If there is one good thing to come out of the controversy surrounding Harvey Weinstein, it’s the general sense that women (and hopefully men) are no longer going to stay silent when it comes to the serious issue of sexual assault and harassment affecting women at every corner. This has led to a large number of women coming forth to accuse a multitude of powerful men of sexual harassment — including two actresses who recounted very similar stories of 93-year-old former President George HW Bush groping them from his wheelchair.
The first accusation came from actress Heather Lind, star of TV show Turn: Washington’s Spies, who claimed in a since-deleted Instagram post that , whilst they were posing for a photo op in 2014, George Bush Sr. “touched me from behind from his wheelchair” and then told a “dirty joke.” It seems that Lind had been encouraged by the outcry surrounding the reveal of Weinstein’s behavior to tell her story – using the much popularized #metoo hashtag that emerged in response – and by an image of Obama shaking his fellow former President’s hand during a hurricane fundraiser.
In response to this, Bush Sr.’s spokesperson Jim McGrath issued this statement to CNN: “President Bush would never — under any circumstance — intentionally cause anyone distress, and he most sincerely apologizes if his attempt at humor offended Ms. Lind,”
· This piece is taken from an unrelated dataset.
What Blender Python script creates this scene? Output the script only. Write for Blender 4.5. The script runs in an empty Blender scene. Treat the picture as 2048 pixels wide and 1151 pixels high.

Since then, actress Jordana Grolnick has also come forward to outlet Deadline about a similar interaction with the former President. In the statement, Grolnick talks about how George HW Bush “reached his right hand around to my behind, and as we smiled for the photo he asked the group, ‘Do you want to know who my favorite magician is?’ As I felt his hand dig into my flesh, he said, ‘David Cop-a-Feel!’” causing others in the room to “laughed politely and out of discomfort” whilst former First Lady Barbara Bush “said something along the lines of, ‘He’s going to get himself put into jail!’” Previously, Grolnick dismissed the incident as Bush Sr being a “dirty old man” but she too felt encouraged by the #metoo movement to speak out, stating she “should have been a little more alarmed to be touched so inappropriately by a man who was once the leader of the free world.”
Another statement was then released by Jim McGrath: “To try to put people at ease, the president routinely tells the same joke — and on occasion, he has patted women’s rears in what he intended to be a good-natured manner. Some have seen it as innocent; others clearly view it as inappropriate. To anyone he has offended, President Bush apologizes most sincerely.”
This response to these accusation does not seem strong enough, whilst I understand that George Bush Sr is an elderly man, grounded in cultures and values of the past, that doesn’t excuse any of these incidents.
Plenty of old people manage to make it through the day without groping women or making inappropriate jokes, and to dismiss the actions of someone who is still a powerful man in the minds of most Americans as a ‘joke’ can only contribute to a culture that excuses and trivializes incidents like this daily, a culture that allowed men like Weinstein to operate unchallenged for so long.
If we accept that Bush Sr. ‘patt[ing] women’s rears’ is ‘good-natured’ then we have to extend that to other men too, when the reality is that being touched without consent can be a genuinely distressing and disturbing experience, regardless of whether it’s a stranger in an alley or an aging former President.
Ultimately it doesn’t matter if some have seen this invasion of their bodies as “innocent'” – as McGrath’s statement claims – because it contributes to a culture that is anything but innocent. So, no George Bush Sr., it is not ‘innocent’ to touch women without their consent or to joke about doing so, and it is definitely not ok just because he is old or used to be powerful.
Jordana Grolnick put it perfectly when she finished recounting the incident: “What I’ve come to realize is that if we tolerate these small comments and grazes from men on the street or former presidents, they might assume that it’s ok with us, and they may take it as permission to do who-knows-what-else. I realize that making light of the situation was the wrong move. It wasn’t ok for him to do that to me. He wasn’t able to give me a job or a movie deal, so I didn’t feel compromised or pressured to do anything more, but the comments and assumptions about our bodies must stop, at all levels.”